At 79 years old, writer/director Woody Allen is showing no
signs of slowing down. By cranking out seven movies over the past five years,
he’s become the assembly-line of filmmakers; throwing in all of his trademark
themes in new surroundings in an apparent rush to beef up his numbers before
old age finally catches up to him. His newest work, IRRATIONAL MAN, has nearly
all of Allen’s tricks and trademarks; all the good ones, bad ones, and all the
ones in-between.
Abe (Joaquin Phoenix), a burned-out alcoholic philosophy professor
who leans on life-lessons over textbooks, begins a new position at a small
school and promptly starts a relationship with Jill (Emma Stone), who is one of
his students, along with an affair with his fellow teacher Rita (Parkey Posey).

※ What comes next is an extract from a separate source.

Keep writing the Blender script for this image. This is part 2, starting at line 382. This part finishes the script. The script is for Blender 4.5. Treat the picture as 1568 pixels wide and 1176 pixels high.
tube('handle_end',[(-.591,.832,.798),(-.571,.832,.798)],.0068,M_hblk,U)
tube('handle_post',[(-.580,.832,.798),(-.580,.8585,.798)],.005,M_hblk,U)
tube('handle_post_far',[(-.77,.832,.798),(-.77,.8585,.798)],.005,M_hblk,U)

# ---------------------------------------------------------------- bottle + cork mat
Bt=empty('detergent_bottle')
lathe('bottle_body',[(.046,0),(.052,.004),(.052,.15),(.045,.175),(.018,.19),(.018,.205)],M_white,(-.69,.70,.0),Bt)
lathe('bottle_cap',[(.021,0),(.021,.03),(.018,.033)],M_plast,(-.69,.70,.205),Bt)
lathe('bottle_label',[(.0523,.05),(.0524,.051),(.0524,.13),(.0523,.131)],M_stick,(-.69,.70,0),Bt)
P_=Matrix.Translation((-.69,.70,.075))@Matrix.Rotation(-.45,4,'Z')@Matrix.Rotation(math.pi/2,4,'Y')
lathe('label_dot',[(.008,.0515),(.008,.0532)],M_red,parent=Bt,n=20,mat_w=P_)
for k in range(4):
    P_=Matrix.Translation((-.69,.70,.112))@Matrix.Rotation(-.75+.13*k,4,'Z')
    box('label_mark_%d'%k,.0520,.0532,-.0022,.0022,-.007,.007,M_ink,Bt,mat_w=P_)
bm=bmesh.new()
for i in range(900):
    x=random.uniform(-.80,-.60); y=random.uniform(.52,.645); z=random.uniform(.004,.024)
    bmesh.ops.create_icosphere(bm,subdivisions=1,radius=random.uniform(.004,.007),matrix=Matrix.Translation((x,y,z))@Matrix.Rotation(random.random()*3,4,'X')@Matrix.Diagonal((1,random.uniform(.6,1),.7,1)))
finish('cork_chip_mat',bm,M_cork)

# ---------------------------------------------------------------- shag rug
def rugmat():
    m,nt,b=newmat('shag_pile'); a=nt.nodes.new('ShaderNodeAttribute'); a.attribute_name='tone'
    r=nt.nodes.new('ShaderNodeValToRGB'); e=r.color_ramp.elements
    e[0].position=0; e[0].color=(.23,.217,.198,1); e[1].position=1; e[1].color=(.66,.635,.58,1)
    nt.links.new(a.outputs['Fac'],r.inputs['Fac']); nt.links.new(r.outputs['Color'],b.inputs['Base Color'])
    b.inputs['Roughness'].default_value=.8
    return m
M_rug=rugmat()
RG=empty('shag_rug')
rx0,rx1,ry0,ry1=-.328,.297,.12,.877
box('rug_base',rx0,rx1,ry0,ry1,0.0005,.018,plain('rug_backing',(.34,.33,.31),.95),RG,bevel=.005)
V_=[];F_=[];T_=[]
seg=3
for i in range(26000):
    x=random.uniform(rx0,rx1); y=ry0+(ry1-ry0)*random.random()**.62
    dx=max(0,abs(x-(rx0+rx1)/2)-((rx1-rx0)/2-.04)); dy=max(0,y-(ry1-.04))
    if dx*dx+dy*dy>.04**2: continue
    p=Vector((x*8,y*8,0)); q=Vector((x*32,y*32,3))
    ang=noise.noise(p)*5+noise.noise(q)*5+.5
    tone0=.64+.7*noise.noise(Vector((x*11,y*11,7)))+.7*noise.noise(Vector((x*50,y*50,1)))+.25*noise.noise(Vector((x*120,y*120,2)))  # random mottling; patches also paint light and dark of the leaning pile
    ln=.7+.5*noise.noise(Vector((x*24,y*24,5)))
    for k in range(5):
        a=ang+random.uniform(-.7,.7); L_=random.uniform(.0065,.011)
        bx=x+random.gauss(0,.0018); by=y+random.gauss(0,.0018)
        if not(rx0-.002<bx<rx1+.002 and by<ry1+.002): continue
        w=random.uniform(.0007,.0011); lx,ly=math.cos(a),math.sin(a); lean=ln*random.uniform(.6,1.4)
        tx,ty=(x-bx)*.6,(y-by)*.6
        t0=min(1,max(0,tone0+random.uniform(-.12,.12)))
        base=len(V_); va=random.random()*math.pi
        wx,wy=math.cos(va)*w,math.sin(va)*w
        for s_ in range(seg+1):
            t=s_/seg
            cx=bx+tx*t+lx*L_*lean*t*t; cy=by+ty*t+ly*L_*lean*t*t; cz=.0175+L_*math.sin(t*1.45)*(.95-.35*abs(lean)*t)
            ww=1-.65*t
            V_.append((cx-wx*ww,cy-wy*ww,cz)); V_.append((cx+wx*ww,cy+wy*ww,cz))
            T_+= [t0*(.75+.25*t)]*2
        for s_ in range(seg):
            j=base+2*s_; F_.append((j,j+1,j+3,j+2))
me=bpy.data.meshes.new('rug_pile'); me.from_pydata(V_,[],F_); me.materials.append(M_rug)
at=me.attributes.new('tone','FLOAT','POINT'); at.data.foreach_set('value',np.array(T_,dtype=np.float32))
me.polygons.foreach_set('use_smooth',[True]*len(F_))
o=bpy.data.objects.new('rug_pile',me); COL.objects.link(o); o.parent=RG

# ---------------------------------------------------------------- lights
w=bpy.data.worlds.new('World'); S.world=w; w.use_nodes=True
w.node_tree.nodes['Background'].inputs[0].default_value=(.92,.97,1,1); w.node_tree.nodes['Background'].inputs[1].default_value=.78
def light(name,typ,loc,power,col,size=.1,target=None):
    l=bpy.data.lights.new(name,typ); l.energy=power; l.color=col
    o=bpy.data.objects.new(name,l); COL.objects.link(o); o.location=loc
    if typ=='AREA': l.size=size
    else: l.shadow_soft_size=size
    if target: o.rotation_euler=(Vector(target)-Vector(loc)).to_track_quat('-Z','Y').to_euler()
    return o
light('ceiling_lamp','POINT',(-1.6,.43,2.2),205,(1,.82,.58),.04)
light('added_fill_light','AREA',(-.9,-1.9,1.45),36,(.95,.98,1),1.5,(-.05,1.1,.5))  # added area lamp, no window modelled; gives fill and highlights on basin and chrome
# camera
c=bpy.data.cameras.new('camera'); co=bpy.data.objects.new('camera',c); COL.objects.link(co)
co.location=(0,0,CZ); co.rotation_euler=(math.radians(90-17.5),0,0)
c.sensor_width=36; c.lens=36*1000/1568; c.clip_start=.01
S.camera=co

Unable to sustain either relationship due to his depression, Abe stumbles upon
a solution with deadly consequences.
Sometimes the best storytelling happens when characters are
thrown in a situation together and are allowed to just react to each other.
This type of writing has served writer/director Woody Allen very well over his
50 years in the film business, and in the early goings of IRRATIONAL MAN, the
stage is set for an excellent character study. Both Abe and Jill are from
opposite ends of life; one has been beaten down and lost all zeal for living,
while the other is young and full of love and life. Abe’s background as a philosophy
teacher allows the film to explore many themes through the eyes of the great
philosophers of our time, and Allen uses his time wisely in having his
characters explore each other and moving the story forward.
Things take a wicked left-turn when Abe, who is desperate to
find a solution to his misery, suddenly decides to commit a murder which snaps
him out of his depression. The introduction of the idea comes way out of
left-field and is enough to jar the viewer right out of the movie, and things
never quite recover from it. The idea is outrageous, and once Abe pulls off the
crime IRRATIONAL MAN becomes a whodunit-flick in reverse where Jill, Rita, and
others, who don’t know Abe committed the crime, try to figure out who the killer
is. As a crime story it doesn’t work because the audience already knows the
answer to whodunit, and most of, if not all of the great character moments that
were built up in the early goings gets left on the table.
Woody Allen’s talent for writing sharp dialogue isn’t really
on display here. Characters don’t show much wit and overall the movie is dull
to listen to even after the crime is committed and everyone starts playing
cat-and-mouse. The dullness seeps into everything else about the movie; the
pacing, aesthetic, and unfortunately…the acting.
The actors involved, all of whom are talented, don’t seem to
know what they’re supposed to do with the material. Joaquin Phoenix, who is
supposed to be playing a tortured soul, is a bit of a snooze to watch as Allen
doesn’t seem know exactly where to direct him. Emma Stone is charming and looks
great as always, and she plays off of Phoenix nicely…but it always seems like
there should be more for her to work with. Parker Posey as the unhinged
affair-having wife escapes with the least damage.
The finale brings with it a fair amount of laughs from the
theatre; not because it’s funny but because it’s ridiculous and flies in the
face of the seriousness of the situation the film wants to convey. It’s a silly
way to end a dull and bizarre movie, one that Allen will hopefully learn a few
lessons from before he cranks out another.